Directions for this task — Give back exactly the lines from the start of the listing to the line containing "struct(m.build('wall_recess', BLACK))", inclusive, and nothing beyond them.

Dataset extract —
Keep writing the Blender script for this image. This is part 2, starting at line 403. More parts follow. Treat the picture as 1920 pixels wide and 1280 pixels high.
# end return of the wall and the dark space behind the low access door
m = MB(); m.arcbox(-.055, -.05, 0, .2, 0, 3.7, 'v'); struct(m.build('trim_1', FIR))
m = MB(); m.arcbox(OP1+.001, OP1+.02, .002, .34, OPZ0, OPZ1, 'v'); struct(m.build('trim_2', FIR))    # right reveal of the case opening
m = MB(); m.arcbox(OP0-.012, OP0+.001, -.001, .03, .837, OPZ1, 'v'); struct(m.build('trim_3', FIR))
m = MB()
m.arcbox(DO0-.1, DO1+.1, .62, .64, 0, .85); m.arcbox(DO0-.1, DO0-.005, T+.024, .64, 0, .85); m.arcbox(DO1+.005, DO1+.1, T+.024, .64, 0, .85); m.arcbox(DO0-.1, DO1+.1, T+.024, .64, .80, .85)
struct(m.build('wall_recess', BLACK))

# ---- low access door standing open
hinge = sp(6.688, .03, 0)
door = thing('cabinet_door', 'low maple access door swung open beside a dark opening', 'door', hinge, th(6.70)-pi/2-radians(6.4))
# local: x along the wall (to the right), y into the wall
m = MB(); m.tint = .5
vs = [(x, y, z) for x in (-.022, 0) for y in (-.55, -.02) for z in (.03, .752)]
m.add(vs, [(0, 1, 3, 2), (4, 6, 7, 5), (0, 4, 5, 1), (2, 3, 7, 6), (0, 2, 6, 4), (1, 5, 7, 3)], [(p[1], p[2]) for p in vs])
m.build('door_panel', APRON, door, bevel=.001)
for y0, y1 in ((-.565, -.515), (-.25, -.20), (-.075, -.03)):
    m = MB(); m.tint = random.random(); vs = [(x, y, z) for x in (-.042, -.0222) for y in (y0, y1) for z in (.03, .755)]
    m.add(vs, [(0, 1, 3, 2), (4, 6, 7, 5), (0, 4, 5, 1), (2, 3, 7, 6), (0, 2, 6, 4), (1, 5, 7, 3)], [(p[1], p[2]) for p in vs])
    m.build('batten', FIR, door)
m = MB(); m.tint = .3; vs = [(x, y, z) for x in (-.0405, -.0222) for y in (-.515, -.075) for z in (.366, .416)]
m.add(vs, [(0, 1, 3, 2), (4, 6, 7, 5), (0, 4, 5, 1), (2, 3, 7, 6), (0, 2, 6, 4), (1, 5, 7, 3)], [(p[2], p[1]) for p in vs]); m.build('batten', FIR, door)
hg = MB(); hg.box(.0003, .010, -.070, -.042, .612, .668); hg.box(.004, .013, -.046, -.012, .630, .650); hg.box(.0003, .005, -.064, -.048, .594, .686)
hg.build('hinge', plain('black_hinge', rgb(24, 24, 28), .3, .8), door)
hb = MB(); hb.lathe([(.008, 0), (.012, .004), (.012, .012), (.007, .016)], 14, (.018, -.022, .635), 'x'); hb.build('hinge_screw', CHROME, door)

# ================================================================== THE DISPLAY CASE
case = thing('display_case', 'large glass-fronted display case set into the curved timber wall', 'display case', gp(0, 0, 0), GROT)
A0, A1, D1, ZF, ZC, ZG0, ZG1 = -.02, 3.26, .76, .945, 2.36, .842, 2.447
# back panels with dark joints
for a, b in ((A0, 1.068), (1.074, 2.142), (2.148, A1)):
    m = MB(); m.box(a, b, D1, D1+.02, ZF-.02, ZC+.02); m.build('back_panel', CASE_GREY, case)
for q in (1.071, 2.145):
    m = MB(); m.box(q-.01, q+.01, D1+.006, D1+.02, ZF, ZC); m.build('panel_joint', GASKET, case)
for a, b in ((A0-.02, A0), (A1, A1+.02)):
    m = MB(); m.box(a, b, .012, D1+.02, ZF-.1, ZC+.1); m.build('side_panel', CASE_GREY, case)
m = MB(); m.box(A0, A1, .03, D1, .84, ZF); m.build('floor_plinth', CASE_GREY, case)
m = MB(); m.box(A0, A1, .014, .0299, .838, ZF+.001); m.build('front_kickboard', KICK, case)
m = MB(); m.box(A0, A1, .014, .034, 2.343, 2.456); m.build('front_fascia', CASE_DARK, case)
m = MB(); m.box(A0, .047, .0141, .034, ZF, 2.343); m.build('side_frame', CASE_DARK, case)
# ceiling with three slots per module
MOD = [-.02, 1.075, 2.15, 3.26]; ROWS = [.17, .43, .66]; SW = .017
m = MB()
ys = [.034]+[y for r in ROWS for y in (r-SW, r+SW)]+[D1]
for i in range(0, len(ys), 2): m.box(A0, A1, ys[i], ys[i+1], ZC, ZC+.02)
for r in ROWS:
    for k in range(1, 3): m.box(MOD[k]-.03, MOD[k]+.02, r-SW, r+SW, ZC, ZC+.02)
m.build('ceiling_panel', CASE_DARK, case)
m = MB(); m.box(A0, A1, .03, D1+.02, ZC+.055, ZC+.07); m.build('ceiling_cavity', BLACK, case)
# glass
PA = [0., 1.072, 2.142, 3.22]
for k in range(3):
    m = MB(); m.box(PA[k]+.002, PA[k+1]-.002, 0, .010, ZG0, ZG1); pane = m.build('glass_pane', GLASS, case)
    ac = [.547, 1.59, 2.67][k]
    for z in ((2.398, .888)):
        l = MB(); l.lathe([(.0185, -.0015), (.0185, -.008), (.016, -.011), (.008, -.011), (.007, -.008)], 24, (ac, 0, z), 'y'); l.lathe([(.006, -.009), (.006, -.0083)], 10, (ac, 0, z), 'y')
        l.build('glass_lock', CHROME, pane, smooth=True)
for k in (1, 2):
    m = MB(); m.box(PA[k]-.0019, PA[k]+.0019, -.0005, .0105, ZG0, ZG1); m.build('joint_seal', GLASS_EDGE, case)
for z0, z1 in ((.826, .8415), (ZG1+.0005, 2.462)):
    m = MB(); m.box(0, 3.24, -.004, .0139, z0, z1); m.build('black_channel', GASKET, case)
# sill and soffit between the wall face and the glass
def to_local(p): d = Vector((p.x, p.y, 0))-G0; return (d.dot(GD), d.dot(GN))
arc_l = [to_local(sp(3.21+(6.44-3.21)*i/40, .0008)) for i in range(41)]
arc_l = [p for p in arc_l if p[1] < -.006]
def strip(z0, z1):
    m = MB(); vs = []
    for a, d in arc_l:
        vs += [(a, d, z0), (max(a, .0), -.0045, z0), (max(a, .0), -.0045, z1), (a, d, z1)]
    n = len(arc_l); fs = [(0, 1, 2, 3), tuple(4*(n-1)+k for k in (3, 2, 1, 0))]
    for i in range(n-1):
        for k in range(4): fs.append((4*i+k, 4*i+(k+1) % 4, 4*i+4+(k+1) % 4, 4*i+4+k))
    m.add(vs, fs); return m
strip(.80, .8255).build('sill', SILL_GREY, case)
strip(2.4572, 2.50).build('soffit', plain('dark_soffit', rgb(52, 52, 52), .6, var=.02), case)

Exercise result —
Keep writing the Blender script for this image. This is part 2, starting at line 403. More parts follow. Treat the picture as 1920 pixels wide and 1280 pixels high.
# end return of the wall and the dark space behind the low access door
m = MB(); m.arcbox(-.055, -.05, 0, .2, 0, 3.7, 'v'); struct(m.build('trim_1', FIR))
m = MB(); m.arcbox(OP1+.001, OP1+.02, .002, .34, OPZ0, OPZ1, 'v'); struct(m.build('trim_2', FIR))    # right reveal of the case opening
m = MB(); m.arcbox(OP0-.012, OP0+.001, -.001, .03, .837, OPZ1, 'v'); struct(m.build('trim_3', FIR))
m = MB()
m.arcbox(DO0-.1, DO1+.1, .62, .64, 0, .85); m.arcbox(DO0-.1, DO0-.005, T+.024, .64, 0, .85); m.arcbox(DO1+.005, DO1+.1, T+.024, .64, 0, .85); m.arcbox(DO0-.1, DO1+.1, T+.024, .64, .80, .85)
struct(m.build('wall_recess', BLACK))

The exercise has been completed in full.